An interesting paper by Mitchell Dean, which links and connects Foucault, Schmitt and Agamben. Dean makes some good points. He says that:
"For Foucault, politics can only be approached as the articulation or displacement of the poles of a series of oppositions: the right of death and the power of life, sovereignty and bio-politics, the 'city-citizen' and 'shepherd-flock' games, individualizing and totalizing character of modern powers, techniques of government and techniques of self, reason of state and liberalism, etc. But the point at which they link, overlap, interact, of enter a zone of indistinction is difficult to discern. Foucault proposes their relations are demonic, but cannot tell us why or how. "

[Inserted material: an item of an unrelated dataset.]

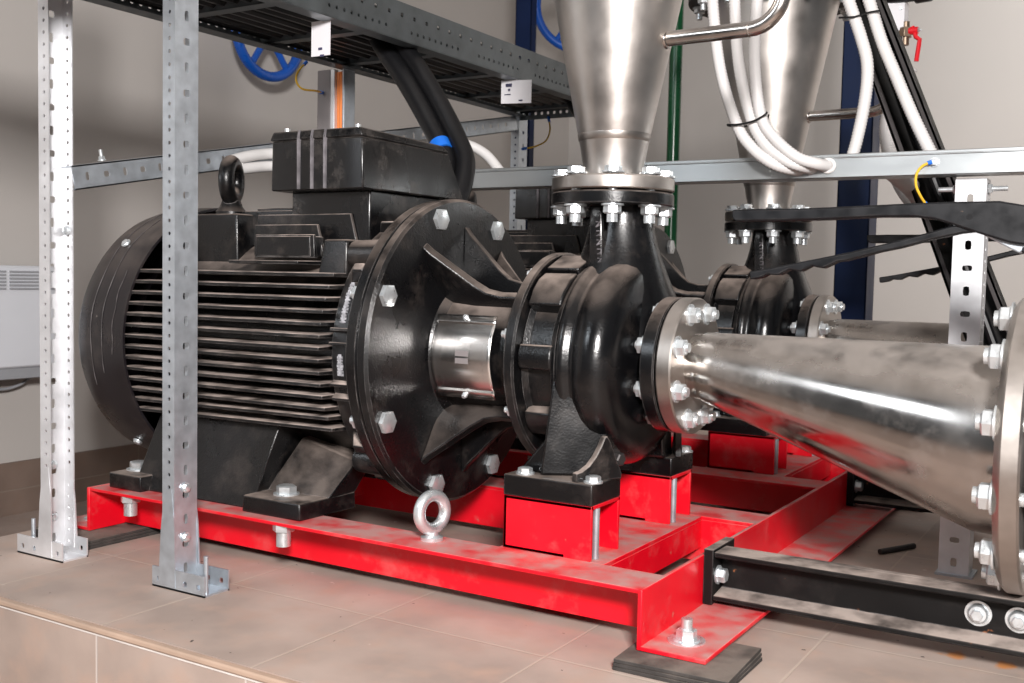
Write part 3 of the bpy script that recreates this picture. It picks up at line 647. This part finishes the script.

But I haven't made much progress and I'd begin to suspect that I'd reached the limits of Foucault's account of power re the duality of sovereignty and bio-politics. Maybe governmentality----the techniques of of government and the reasons of state would do. But it didn't give that much depth as illegal immigrants are both outside and inside the normative rule of law.
Sovereignty is important here. As Schmitt points out, sovereignty is precisely the power to determine the exception to the rule. Thus it is the act of sovereignty that captures the Guantánamo detainees, such as David Hicks, and then pushes them beyond the reach and protection of the US and Australian sovereign state. The Australian state is also dismantling the rights and laws of the legal system so as to make exceptions of 'asylum seekers' in order to legally intern them in places offshore (the 'Pacific Solution') and exempt them from the laws of the land.
So there things stood with a question mark over Foucault's toolbox.
Dean makes a second point. He adds that there is a:
"...possibility that Foucault has underestimated the extent to which sovereign forms of power were constituted in relation to notions of life, and a failure to distinguish different concepts of life."
Thanks for the link to the paper. The argument about 'calls for inclusion' is important, I think. But, still, what I find missing in Agamben (and less so Foucault, but only if you relate the question of biopolitics to his other writings) is a consideration of labour, specifically the constitution of 'the labour market' as a national space (and the work that migration/refugee policy does as a filter for such), but also the labour contract.